» **PROBLEM STATEMENT**
Using the records below, copy out exactly the line that contains "Build this scene" and every line that follows it, up to and including the last, and no others.

» **EXCERPTED DATA**
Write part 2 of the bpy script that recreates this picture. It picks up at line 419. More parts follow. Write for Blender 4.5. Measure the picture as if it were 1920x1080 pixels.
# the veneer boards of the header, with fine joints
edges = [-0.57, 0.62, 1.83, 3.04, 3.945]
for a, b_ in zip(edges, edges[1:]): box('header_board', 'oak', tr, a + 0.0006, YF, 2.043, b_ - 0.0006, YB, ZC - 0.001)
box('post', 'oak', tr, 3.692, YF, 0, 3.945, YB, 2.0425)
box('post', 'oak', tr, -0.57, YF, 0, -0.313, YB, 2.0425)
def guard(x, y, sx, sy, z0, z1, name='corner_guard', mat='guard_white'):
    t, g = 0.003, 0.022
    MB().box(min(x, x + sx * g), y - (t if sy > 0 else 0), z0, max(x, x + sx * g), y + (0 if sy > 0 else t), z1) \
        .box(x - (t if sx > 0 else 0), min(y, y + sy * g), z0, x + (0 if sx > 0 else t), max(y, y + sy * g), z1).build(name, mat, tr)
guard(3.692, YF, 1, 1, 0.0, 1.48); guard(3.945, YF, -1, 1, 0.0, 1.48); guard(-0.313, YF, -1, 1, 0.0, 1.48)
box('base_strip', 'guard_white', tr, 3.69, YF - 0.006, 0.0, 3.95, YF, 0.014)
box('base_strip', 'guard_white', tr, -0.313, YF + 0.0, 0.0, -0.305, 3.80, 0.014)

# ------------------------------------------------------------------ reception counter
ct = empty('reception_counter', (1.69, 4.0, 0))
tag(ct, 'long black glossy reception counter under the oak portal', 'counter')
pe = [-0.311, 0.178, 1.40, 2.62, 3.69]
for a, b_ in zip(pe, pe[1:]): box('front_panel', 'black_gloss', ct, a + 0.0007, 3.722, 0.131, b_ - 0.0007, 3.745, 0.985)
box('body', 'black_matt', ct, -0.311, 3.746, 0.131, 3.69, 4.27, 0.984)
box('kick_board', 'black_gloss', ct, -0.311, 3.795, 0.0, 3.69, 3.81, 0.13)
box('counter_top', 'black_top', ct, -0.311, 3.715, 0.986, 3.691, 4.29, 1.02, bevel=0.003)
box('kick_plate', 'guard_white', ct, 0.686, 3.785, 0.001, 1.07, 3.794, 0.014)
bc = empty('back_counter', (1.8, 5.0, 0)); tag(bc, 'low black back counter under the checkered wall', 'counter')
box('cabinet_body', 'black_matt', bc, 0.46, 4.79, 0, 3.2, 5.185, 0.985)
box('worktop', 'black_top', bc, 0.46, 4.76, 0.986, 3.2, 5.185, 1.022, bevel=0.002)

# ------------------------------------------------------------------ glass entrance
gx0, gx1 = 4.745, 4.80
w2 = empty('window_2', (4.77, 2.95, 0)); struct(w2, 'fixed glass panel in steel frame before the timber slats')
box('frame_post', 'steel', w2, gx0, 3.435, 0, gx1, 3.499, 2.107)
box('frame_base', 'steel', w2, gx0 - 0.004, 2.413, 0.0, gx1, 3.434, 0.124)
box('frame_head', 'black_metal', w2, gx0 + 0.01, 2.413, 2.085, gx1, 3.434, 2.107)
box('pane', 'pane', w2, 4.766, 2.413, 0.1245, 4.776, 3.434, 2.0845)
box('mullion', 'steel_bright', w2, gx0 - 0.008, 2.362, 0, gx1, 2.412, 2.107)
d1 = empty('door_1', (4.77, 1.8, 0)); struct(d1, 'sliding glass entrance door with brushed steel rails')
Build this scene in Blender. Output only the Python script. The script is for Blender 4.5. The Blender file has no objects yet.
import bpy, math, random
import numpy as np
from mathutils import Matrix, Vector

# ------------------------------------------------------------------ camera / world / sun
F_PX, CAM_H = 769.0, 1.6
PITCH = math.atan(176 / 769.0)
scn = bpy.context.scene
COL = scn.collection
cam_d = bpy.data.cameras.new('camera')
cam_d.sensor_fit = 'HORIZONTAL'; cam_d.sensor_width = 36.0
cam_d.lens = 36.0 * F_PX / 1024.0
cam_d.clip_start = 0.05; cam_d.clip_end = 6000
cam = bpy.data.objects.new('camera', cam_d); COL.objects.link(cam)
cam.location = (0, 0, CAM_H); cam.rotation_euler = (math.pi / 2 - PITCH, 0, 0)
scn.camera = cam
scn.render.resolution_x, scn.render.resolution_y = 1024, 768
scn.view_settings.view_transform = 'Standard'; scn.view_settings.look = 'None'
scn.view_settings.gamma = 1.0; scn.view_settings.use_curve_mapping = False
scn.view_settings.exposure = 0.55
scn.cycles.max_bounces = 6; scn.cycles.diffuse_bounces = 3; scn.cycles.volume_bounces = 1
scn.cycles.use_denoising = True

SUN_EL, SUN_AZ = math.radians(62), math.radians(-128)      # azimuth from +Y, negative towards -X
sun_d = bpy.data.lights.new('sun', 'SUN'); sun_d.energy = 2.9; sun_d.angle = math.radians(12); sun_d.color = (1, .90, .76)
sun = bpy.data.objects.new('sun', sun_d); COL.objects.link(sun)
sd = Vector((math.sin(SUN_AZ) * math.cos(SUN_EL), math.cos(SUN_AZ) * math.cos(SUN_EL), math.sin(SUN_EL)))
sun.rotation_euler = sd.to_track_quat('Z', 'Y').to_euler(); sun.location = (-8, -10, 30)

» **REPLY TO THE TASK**
Build this scene in Blender. Output only the Python script. The script is for Blender 4.5. The Blender file has no objects yet.
import bpy, math, random
import numpy as np
from mathutils import Matrix, Vector

# ------------------------------------------------------------------ camera / world / sun
F_PX, CAM_H = 769.0, 1.6
PITCH = math.atan(176 / 769.0)
scn = bpy.context.scene
COL = scn.collection
cam_d = bpy.data.cameras.new('camera')
cam_d.sensor_fit = 'HORIZONTAL'; cam_d.sensor_width = 36.0
cam_d.lens = 36.0 * F_PX / 1024.0
cam_d.clip_start = 0.05; cam_d.clip_end = 6000
cam = bpy.data.objects.new('camera', cam_d); COL.objects.link(cam)
cam.location = (0, 0, CAM_H); cam.rotation_euler = (math.pi / 2 - PITCH, 0, 0)
scn.camera = cam
scn.render.resolution_x, scn.render.resolution_y = 1024, 768
scn.view_settings.view_transform = 'Standard'; scn.view_settings.look = 'None'
scn.view_settings.gamma = 1.0; scn.view_settings.use_curve_mapping = False
scn.view_settings.exposure = 0.55
scn.cycles.max_bounces = 6; scn.cycles.diffuse_bounces = 3; scn.cycles.volume_bounces = 1
scn.cycles.use_denoising = True

SUN_EL, SUN_AZ = math.radians(62), math.radians(-128)      # azimuth from +Y, negative towards -X
sun_d = bpy.data.lights.new('sun', 'SUN'); sun_d.energy = 2.9; sun_d.angle = math.radians(12); sun_d.color = (1, .90, .76)
sun = bpy.data.objects.new('sun', sun_d); COL.objects.link(sun)
sd = Vector((math.sin(SUN_AZ) * math.cos(SUN_EL), math.cos(SUN_AZ) * math.cos(SUN_EL), math.sin(SUN_EL)))
sun.rotation_euler = sd.to_track_quat('Z', 'Y').to_euler(); sun.location = (-8, -10, 30)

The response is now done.